新鮮な生魚を使った握りずしはもちろんおいしいものですが、一方で、巻きずしやいなりずし、押しずしなどの庶民的なすしには、いつ食べても安心できるおいしさがあります。今回は、そうしたすしにまつわる名前の意外なルーツをご紹介します。読んだあとに早速食べたくなるかもしれません。
歌舞伎がネタ元 「助六ずし」
巻きずしといなりずしをセットにした「助六ずし」。コンビニやスーパーにもそろえてある、定番品です。ところで、なぜ、この取り合わせを助六と呼ぶのでしょうか。実は、洒落の効いた粋な由来があるのです。

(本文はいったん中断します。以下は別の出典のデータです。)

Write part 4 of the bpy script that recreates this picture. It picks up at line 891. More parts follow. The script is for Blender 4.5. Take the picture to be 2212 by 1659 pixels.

歌舞伎十八番のひとつに「助六由縁江戸桜(すけろくゆかりのえどざくら)」、略して「助六」という演目があります。主人公の助六は源氏の宝刀「友切丸」を探すために、吉原で客にケンカをふっかけては刀を抜かせようとしています。その助六と恋仲になる遊女の名前を「揚巻(あげまき)」といい、彼女に横恋慕している意休という男が「友切丸」を持っていると気付いた助六が、ついには刀を取り返すというストーリーです。実は「助六ずし」の名のそもそもの由来となったのは、主人公ではなく、ヒロインの「揚巻」のほうなのです。「あげ+まき」の名前が、油揚げの「揚げ」、巻きずしの「巻き」と重なることから、いなりずしと巻きずしのすし折りを「助六ずし」と呼ぶようになったといいます。別の説では、助六は紫のハチマキを頭に巻いていることから、助六を巻きずしで表し、揚巻をいなりずしに見立てたともいいます。
庶民的で飽きないおいしさの「助六ずし」。愛され続ける秘密は、江戸の粋を集めた演目「助六」にあやかったこの名前にもあるのかもしれませんね。
ポルトガル語が語源 「バッテラ」
〆サバの押しずし「バッテラ」は、大好物という方も多いのではないでしょうか。ところで、バッテラというのも不思議な響きの名前で、どことなく日本語らしくありません。いったいなぜ、このような名前がついたのでしょうか。
バッテラが日本語らしくない響きなのは当然のこと。というのも、ポルトガル語で「小舟、ボート」を意味する「bateira(バッテーラ)」がその名の由来だからです。押しずしといえば大阪が有名ですが、バッテラもまさにこの地の生まれ。明治26年、大阪のすし店「鮓常」の中恒吉(なか つねきち)が考案したといわれます。実はもともとはサバではなく、コノシロのすしにつけられた名前でした。しっぽのピンと上がった様子がボートに似ていたところから「バッテラ」と名付けられたといいますが、のちに、コノシロの値が上がったことからサバで作られるようになり、やがて、〆サバの押しずしのことを「バッテラ」と呼ぶのが一般的になりました。
バッテラは、塩と酢で〆たサバの身を薄く切ってすし枠に並べ、酢飯を詰めて押して抜きます。仕上げに合わせ酢で煮た白板昆布をのせるのですが、この白板昆布の透明感のある美しさ、独特のうま味がサバと好相性で、バッテラをいっそうおいしくしてくれます。見事な組み合わせを考えだしたすし職人の知恵に脱帽するしかありません。
身近なすしの名前の由来、いかがでしたか。最後にもうひとつ、すしにまつわる名前の由来をご紹介。すしに添えるしょうがの甘酢漬けを「ガリ」といいます。なんとこの名前、「ガリガリと噛む」ところからついたのだとか。すしにまつわる名前の由来、いろいろ調べてみるとおもしろいですよ。